About Us

Welcome to our blog, describing our voyage aboard Bravo, a Kelly Peterson 46 sailboat with homeport in Seattle, Washington. We headed south in 2010, destined for Mexico and beyond. Cheers, Adam and Cindi

"As for me, I am tormented by an everlasting itch for things remote. I love to sail forbidden seas, and land on barbarous coasts." -Herman Melville, 1844

Wednesday, April 18, 2012

Exploring Suchitoto

Along with crews from a few other boats staying at Bahia del Sol, we hired a van for a trip to Suchitoto, a pretty, colonial treasure of a town about 2-1/2 hours north of us.  The town is known for it's vibrant art community, with numerous small galleries and cooperatives scattered about. 
We stayed at an amazing little hotel, the Los Almendros de San Lorenzo.   Owned by Joaquin, the former El Salvadoran ambassador to France and his partner, the renovated hacienda was a like an intimate museum displaying the owners diverse and extremely high quality art collection in every nook and cranny.

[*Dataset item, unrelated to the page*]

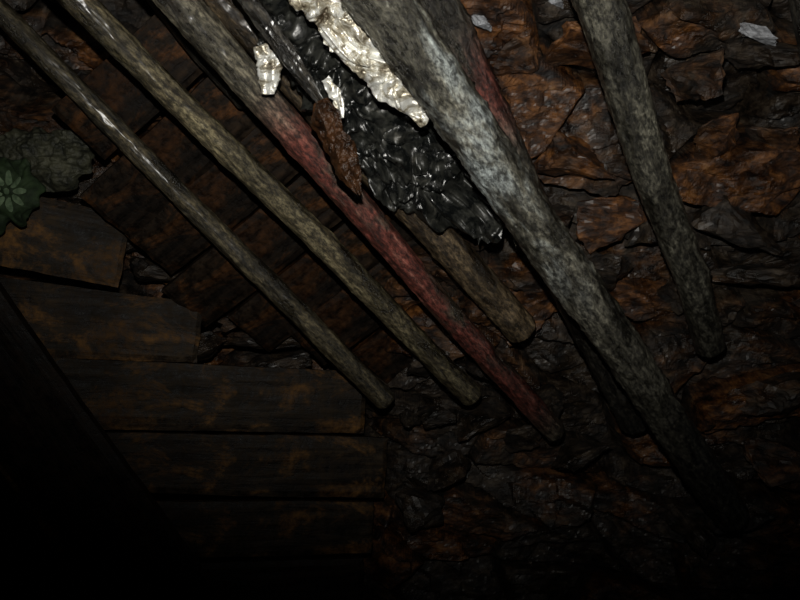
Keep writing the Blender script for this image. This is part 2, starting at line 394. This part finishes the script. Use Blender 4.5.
def splinter(name,p0,p1,w,th,mat,seed):
    p0=Vector(p0);p1=Vector(p1);d=p1-p0;Ln=d.length;bm=bmesh.new();nr=90;ns=28;rings=[]
    for i in range(nr+1):
        t=i/nr; tp=1 if t<.75 else 1-.75*((t-.75)/.25)
        tp*=min(1,.5+t*3)
        r=[]
        for j in range(ns):
            a=j/ns*2*math.pi; k=1+.45*fbm(Vector((math.cos(a)*1.8,math.sin(a)*1.8,t*5+seed)),5)
            z=t*Ln+(.05*noise.noise(Vector((math.cos(a)*4,math.sin(a)*4,seed))) *max(0,(t-.7)/.3))
            r.append(bm.verts.new((math.cos(a)*w*k*tp,math.sin(a)*th*k*tp,z)))
        rings.append(r)
    for i in range(nr):
        for j in range(ns): bm.faces.new((rings[i][j],rings[i][(j+1)%ns],rings[i+1][(j+1)%ns],rings[i+1][j]))
    bm.faces.new(rings[0][::-1]); bm.faces.new(rings[-1])
    me=bpy.data.meshes.new(name); bm.to_mesh(me); bm.free(); ob=link(name,me,mat,False)
    ob.rotation_mode='QUATERNION'; ob.rotation_quaternion=d.to_track_quat('Z','Y'); ob.location=p0
splinter('splintered_slab',(-.165,1.65,1.81),(-.090,1.68,1.63),.040,.024,M_splint,2)
splinter('splintered_slab',(-.36,1.58,2.08),(-.15,1.65,1.79),.020,.016,mH,5)

# ---------------------------------------------------------------- floral cloth
def clothy(x,z,seed=0):
    q=Vector((x*14,z*14,seed))
    return 2.22-.025*(abs(noise.noise(q))*2+abs(noise.noise(q*2.3))*.8)
def cloth(name,cx,cz,rx,rz,mat,seed,off=0,cr=0):
    vs=[];fs=[];n=70
    for i in range(n+1):
        for j in range(n+1):
            a=i/n*2-1;b=j/n*2-1
            k=math.sqrt(max(0,1-.5*b*b)),math.sqrt(max(0,1-.5*a*a))
            ed=1+.35*noise.noise(Vector((a*2,b*2,seed)))
            x=cx+rx*a*k[0]*ed; z=cz+rz*b*k[1]*ed
            vs.append((x,clothy(x,z,seed)+off+.04*max(abs(a),abs(b))**4-cr*abs(fbm(Vector((x*22,z*22,seed)),3)),z))
    for i in range(n):
        for j in range(n):
            a=i*(n+1)+j; fs.append((a,a+n+1,a+n+2,a+1))
    me=bpy.data.meshes.new(name); me.from_pydata(vs,[],fs); ob=link(name,me,mat,True)
    ob.modifiers.new('thick','SOLIDIFY').thickness=.002
    return ob
gc=cloth('floral_cloth',-1.11,1.70,.105,.10,M_green,0)
cloth('grey_green_rag',-1.03,1.80,.15,.095,M_moss,4,.06,.04)
bm=bmesh.new(); fx,fz=-1.085,1.70
def fan(c,pts):
    vv=[bm.verts.new((x,clothy(x,z)-.004,z)) for x,z in pts]; cc=bm.verts.new((c[0],clothy(*c)-.004,c[1]))
    for i in range(len(vv)): bm.faces.new((cc,vv[i],vv[(i+1)%len(vv)]))
for k in range(9):
    a=k/9*6.283; ca,sa=math.cos(a),math.sin(a); cx=fx+ca*.037; cz=fz+sa*.037
    fan((cx,cz),[(cx+ca*.021*math.cos(t)-sa*.009*math.sin(t),cz+sa*.021*math.cos(t)+ca*.009*math.sin(t)) for t in [q/12*6.283 for q in range(12)]])
fan((fx,fz),[(fx+.009*math.cos(q/12*6.283),fz+.009*math.sin(q/12*6.283)) for q in range(12)])
me=bpy.data.meshes.new('flower_print'); bm.to_mesh(me); bm.free(); fo=link('flower_print',me,M_petal,True); fo.parent=gc

# ---------------------------------------------------------------- light, world, camera
w=bpy.data.worlds.new('mine_dark'); S.world=w; w.use_nodes=True
w.node_tree.nodes['Background'].inputs[0].default_value=(.5,.6,.7,1); w.node_tree.nodes['Background'].inputs[1].default_value=.006
ld=bpy.data.lights.new('camera_flash','SPOT'); ld.energy=108; ld.spot_size=math.radians(96); ld.spot_blend=1.0; ld.shadow_soft_size=.012; ld.color=(1,.97,.90)
lo=bpy.data.objects.new('camera_flash',ld); S.collection.objects.link(lo); lo.location=(-.02,.04,1.56)
lo.rotation_euler=(Vector((.10,1.7,2.18))-lo.location).to_track_quat('-Z','Y').to_euler()
cd=bpy.data.cameras.new('camera'); cd.lens=36; cd.sensor_width=36; cd.clip_start=.02
co=bpy.data.objects.new('camera',cd); S.collection.objects.link(co); co.location=(0,0,1.4); co.rotation_euler=(math.pi/2,0,0); S.camera=co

Stencil seen on doorways of homes throughout Suchitoto
The town itself was in an area which served as a stronghold of the guerilla movement, the FMLN, fighting the U.S. backed military junta government during the bloody 12 year El Salvadoran Civil War (1980-1992).  

"In this house, we want a life free from violence against women"
To this day the town shows a left leaning spirit, with women's rights issues, Catholic sisters working for the rights of the poor, and other indicators that the movement, while no longer violent in El Salvador, remains a watchdog for human rights and land reform.  

The Bravo crew spent one evening enjoying a few beers at the El Necio bar, a funky pub owned by Jerry, a former guerilla, with leftist posters on all walls, and flags of communist countries hanging from the ceiling.  Reminded Adam of coffee houses in Greenwich Village in the 60's and 70's.  Given the recent history, though, this had a much more real feel to it.

Monument to the FMLN in a local park.  Check out the little hollow on the ground below the sculpture.  (see detail below)

 Cindi enjoyed an afternoon at a women's cooperative, where they raise money making a variety of crafts with indigo, a natural dye from plants harvested in the region.  
Together with a few of the other women we traveled with, they learned to make tie dyed indigo scarves.



The town of Suchitoto is very well preserved, as both sides during the war agreed to spare the buildings from destruction.  We enjoyed our walks around, exploring the little side streets as we made our way down toward the lake below.  

Cindi, with the weight of the world on her shoulders!

A delightful mix of old and new technologies!!!
 All in all, this was a great excursion, where we learned more about El Salvador, her people, and history, within the context of a pretty, unique little town.